Tuesday, December 14, 2010

So I feel like I'm inching closer to being a recluse, despite a few attempts to engage. Another resolution, stop being a recluse, but it's hard to get motivated. I feel like I'm stunningly awkward when I try to talk. I can never say the right thing. I am tired of trying.

Friday, December 10, 2010

- What a creepy story.

- "Bea Arthur was a truck-driving Marine," says The Smoking Gun. Not explained is why she denied her service even when she was in her late 70s. Hmm...

- 140 page views this week. Thank you, Sun Bowl searchers.

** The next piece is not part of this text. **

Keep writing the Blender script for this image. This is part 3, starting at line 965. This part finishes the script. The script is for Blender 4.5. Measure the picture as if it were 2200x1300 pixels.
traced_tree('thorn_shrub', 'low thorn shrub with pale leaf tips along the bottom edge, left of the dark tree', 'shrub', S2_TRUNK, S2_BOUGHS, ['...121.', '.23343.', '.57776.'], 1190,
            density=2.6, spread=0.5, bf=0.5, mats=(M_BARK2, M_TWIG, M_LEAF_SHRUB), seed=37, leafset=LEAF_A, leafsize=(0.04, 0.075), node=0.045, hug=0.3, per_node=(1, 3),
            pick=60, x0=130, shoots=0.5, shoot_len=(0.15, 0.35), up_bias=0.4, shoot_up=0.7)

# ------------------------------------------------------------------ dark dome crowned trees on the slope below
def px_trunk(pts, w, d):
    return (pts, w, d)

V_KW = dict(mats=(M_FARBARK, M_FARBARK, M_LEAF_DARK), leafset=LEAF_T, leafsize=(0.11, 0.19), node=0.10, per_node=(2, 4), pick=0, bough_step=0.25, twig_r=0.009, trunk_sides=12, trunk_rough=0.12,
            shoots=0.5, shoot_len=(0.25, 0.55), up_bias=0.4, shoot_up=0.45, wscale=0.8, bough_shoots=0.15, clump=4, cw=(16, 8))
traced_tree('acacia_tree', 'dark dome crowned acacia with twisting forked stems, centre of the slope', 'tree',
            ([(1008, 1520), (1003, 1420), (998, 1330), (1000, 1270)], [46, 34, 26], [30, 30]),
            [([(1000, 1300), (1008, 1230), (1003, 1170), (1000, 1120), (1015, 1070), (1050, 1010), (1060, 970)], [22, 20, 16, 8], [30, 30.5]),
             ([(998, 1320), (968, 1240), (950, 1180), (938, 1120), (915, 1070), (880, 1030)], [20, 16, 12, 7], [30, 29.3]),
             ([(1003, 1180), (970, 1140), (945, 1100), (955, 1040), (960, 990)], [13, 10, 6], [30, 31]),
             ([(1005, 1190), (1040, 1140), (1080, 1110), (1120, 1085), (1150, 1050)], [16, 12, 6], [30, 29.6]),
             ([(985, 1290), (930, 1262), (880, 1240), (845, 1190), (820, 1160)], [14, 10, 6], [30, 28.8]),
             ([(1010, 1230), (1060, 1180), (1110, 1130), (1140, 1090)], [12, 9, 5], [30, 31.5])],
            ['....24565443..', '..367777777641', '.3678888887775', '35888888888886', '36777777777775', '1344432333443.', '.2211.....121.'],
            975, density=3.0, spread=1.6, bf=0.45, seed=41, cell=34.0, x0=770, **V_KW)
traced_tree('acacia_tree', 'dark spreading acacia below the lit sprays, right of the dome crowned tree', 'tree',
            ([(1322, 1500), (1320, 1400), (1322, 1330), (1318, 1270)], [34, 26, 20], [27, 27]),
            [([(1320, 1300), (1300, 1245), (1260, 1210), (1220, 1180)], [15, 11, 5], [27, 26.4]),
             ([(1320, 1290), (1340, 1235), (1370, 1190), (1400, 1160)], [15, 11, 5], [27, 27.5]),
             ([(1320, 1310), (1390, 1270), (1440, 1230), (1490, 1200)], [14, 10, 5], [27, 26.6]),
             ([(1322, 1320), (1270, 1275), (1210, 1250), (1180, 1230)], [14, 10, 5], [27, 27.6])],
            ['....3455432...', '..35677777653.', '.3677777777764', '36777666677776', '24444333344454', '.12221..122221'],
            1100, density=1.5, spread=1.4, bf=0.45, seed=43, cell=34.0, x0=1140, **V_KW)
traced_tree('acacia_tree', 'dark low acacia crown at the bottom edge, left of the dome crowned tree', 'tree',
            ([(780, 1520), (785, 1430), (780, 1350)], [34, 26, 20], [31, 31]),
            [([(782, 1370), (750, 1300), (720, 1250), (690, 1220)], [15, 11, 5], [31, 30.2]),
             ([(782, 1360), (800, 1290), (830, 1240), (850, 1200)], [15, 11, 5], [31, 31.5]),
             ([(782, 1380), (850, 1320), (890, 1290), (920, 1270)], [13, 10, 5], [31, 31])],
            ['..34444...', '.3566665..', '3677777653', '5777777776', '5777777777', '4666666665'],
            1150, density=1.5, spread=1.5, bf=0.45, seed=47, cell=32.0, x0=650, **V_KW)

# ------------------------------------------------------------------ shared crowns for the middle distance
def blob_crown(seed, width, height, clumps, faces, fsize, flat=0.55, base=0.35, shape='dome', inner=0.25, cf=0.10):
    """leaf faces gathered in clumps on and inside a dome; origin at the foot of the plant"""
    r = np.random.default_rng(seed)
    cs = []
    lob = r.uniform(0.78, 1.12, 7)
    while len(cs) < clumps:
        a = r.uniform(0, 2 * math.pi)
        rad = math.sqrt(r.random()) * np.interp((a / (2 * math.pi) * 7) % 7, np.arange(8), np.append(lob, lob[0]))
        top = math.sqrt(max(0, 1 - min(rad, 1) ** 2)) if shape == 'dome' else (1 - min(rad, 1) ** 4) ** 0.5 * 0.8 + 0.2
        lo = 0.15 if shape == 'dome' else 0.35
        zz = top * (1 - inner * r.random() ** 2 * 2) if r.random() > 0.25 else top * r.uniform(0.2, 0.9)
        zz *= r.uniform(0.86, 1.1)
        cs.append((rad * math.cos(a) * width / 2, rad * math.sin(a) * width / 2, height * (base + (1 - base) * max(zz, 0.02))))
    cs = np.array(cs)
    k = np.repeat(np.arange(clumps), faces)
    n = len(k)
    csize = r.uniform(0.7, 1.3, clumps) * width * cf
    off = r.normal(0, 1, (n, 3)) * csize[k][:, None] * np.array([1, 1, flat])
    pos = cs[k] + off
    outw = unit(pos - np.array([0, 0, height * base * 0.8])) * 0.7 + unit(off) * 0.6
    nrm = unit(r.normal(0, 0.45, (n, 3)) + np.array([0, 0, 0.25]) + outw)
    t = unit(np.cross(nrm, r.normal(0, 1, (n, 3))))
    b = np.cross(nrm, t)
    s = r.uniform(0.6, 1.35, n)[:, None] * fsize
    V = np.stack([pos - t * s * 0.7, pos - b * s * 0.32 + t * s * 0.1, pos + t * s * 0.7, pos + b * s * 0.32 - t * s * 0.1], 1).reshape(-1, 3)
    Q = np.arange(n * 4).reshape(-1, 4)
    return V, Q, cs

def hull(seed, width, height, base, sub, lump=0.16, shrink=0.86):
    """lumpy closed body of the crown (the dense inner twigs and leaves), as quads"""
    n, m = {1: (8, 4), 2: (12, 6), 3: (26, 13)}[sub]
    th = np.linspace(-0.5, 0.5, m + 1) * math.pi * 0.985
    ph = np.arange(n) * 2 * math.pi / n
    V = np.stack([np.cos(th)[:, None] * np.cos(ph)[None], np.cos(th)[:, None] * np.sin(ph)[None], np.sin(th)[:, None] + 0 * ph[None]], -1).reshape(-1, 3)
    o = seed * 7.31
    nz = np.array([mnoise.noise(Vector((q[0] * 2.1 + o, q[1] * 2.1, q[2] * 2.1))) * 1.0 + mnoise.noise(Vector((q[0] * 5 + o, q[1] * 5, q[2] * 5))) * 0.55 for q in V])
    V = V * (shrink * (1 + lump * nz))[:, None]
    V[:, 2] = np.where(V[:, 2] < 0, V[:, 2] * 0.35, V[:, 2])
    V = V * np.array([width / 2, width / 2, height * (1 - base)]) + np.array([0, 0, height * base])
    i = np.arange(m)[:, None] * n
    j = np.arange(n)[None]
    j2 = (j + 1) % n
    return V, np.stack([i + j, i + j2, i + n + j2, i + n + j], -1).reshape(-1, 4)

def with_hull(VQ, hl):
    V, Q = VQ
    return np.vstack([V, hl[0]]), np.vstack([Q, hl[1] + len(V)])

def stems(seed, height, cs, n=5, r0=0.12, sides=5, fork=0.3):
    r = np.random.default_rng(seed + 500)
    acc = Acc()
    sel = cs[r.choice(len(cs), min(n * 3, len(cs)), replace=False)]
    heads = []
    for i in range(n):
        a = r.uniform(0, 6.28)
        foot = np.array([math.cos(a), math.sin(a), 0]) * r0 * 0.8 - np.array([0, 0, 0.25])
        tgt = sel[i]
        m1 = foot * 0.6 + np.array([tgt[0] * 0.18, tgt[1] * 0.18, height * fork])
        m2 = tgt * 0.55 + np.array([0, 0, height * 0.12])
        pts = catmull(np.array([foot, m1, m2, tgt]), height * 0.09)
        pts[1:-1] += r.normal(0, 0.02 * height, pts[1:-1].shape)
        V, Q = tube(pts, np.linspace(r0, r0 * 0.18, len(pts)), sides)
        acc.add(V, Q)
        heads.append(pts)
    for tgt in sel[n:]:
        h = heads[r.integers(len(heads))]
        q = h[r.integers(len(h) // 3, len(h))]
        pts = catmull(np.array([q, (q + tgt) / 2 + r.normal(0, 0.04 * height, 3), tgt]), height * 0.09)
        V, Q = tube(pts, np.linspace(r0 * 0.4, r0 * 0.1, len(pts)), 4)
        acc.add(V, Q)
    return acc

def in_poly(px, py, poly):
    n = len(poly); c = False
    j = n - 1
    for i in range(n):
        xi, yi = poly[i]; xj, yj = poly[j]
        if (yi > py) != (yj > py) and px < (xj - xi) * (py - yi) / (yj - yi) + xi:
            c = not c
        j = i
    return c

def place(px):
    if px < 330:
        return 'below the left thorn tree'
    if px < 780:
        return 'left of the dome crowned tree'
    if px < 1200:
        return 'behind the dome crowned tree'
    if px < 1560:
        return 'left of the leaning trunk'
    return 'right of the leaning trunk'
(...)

Wednesday, December 08, 2010

It's taken me awhile to truly appreciate Christmas lights, but I think this is finally the year.

Tuesday, December 07, 2010

Any volunteers?

Something I've been thinking about lately: I should volunteer more. Maybe it's because I'm shy and not a natural leader but I tend not to volunteer for things. Looking for volunteers in the church nursery? No, I'm not good with kids. Money to buy winter coats for children? Nope, I'm trying to save. At work, looking for people to bring food for a potluck? Well, I could but what if people don't like what I make?

But then I think what a sad world it would be if everyone were like me. $0 to buy coats. No office potlucks. Nowhere for kids to go at church. I always assume "someone else will do it." Oh, that nice lady who doesn't have a regular job, she will do it. Those people making buckets of money will donate, my co-worker who's a lot bossier than me will take charge of the meal. But I know that's a bad attitude to take. Maybe someone will step up, but what if they don't?

I also kinda think volunteer projects are a lot for show and often to pad people's resumes, but even if they are for show, well, good things are still being accomplished. And many people do have a genuine spirit of generosity about the work.

So this is something to work on, an early New Year's resolution.

Saturday, December 04, 2010

I had a conversation last night where I know I sounded really depressed. To the point where my friend asked me, "Are you OK? You seem down." And I said I'll be OK, I just need to sleep. Which was true, since I had one sleepless night this week, then worked the early shift Friday and was pretty wiped out by Friday night. Strange things start to happen when I don't sleep.

But I have to admit my emotional state hasn't been OK for awhile, and it goes beyond one sleepless night. I need to be more honest with myself than I've been.

I ask myself, what do I need to do to get out of this state? I make plans to do x, y, and z and hope they are the right prescription to move forward. That's all I can do, really.